Petrus Plancius

(1552 - 1622)

Petrus Plancius, or Pieter Platevoet (Flatfoot), was deeply religious, a keen scientist, and a proselytizer of both disciplines, he was known to “frequently climb into the pulpit without having properly prepared [his] sermon,… switch then to subjects which have nothing to do with religion,… talk as a geographer about the Indies and the New World, or discuss the stars…” (Cunaeus of Leiden). Plancius was an avowed Protestant, and from 1576 followed the life of an itinerant preacher in I576, but settled in Brussels in 1578, and became a recalcitrant Calvinist. In 1585, when Alexander Farnese, duke of Parma, took control of the city, Plancius, along with many other Protestants and intellectuals, was obliged to flee to Amsterdam, where he remained for the rest of his life.

As a result of his keen interest in historical and theological geography, Plancius’s first work as a cartographer was to prepare five maps for the Dutch Bible of 1590. One of these maps, his double-page world map, Orbis Terrarum Typus De Integro Multis In Locis Emendatus auctore Petro Plancio 1594, was not included in the bible, but eventually issued separately. It shows the four possible sailing routes to the lucrative markets in Southeast Asia. In the meantime, in 1592, Cornelis Claesz had published a monumental version of Plancius’s world map, engraved on twelve sheets, Nova et exacta terrarum orbis tabula geograpbica ac hydro-graphica, known only in two examples, one dated 1594 with a few corrections. Claesz was granted a privilege to publish the map for twenty years, and petitioned for a similar privilege to publish twenty-five additional maps which Plancius had obtained from Bartolomeo de Lasso, cosmographer to the King of Spain.

This windfall of previously secret information about sailing routes to the East and West Indies was augmented by a significant cache of Portuguese information and maps obtained, with Plancius’s encouragement, by the De Houtman brothers, Cornelius and Frederick, on a secret mission to Lisbon; and from accounts provided by Jan Huygen van Linschoten, who returned from Goa in September of 1592. A Dutch venture to the East Indies was now possible.

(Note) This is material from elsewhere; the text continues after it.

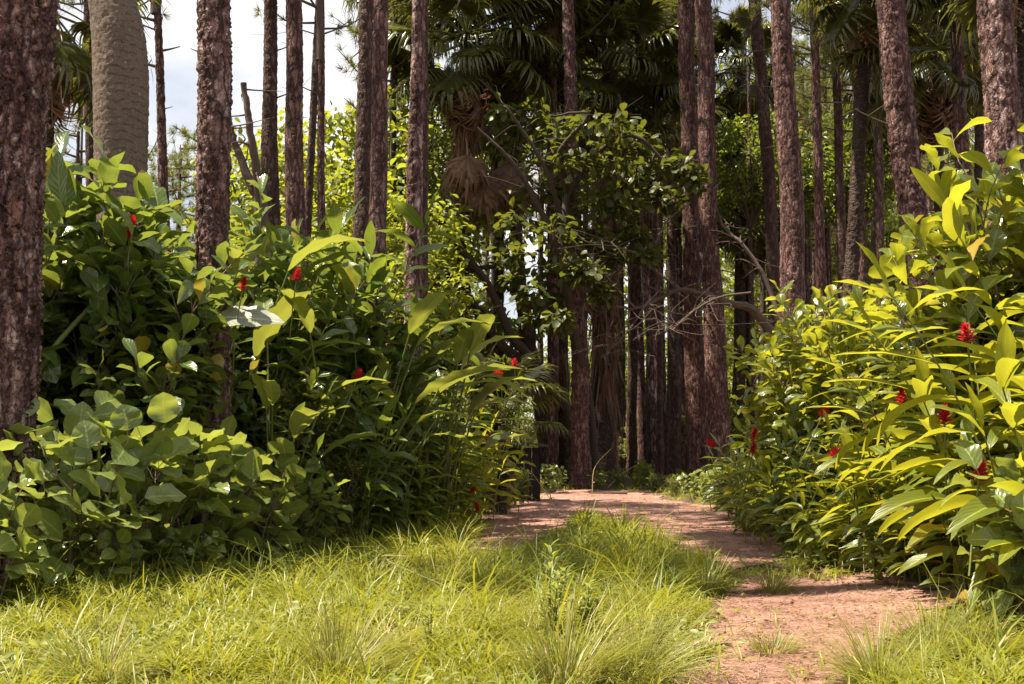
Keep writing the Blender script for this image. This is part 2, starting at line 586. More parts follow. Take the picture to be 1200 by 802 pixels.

Plancius became closely involved in equipping the expeditions with charts and navigational instructions, and took it upon himself to personally train the pilots. His instructions for the Eerste Schipvaart – First Voyage – on how to reach the East Indies are included in a surviving manuscript example of his Memorie…, dated 1594/95. Plancius also compiled his Insulae Moluccae celeberrimæ,… (1594), a comprehensive chart of the East Indies, that improved significantly on its predecessors. Subsequently Plancius’s interest in the Dutch exploration of Southeast Asia was formalized: he was an original investor in the VOC, and became their first hydrographer.

It was not just navigational charts of the sea routes that voyages to the East Indies required; and at the time, there were no comprehensive, or reliable, charts of the southern stars to guide the sailors, although Plancius had himself produced a celestial globe in 1589 which had included a depiction of the Southern Cross. So, Plancius commissioned a pilot, Pieter Dirkz Keyser to record the position of as many stars as he could on the first voyage. Although Keyser died at sea in 1596 before his return, he was able to record about one hundred and thirty stars alongside his colleague Frederick de Houtman, and the records reached Plancius when the surviving voyagers returned. Plancius took these new discoveries and divided the stars into twelve new southern constellations, which mostly referred to animals and subjects described in natural history books and travellers’ journals of his day. Nine years later, Plancius introduced eight more constellations on another celestial globe of 1612. Most of these constellations were not adopted by other cartographers or astronomers, but two of them survive in modern skies: Monoceros (the Unicorn), and Camelopardalis (Giraffe). Plancius can be attributed with the authorship of fifteen constellations, out of the eighty-eight that are now accepted by astronomers.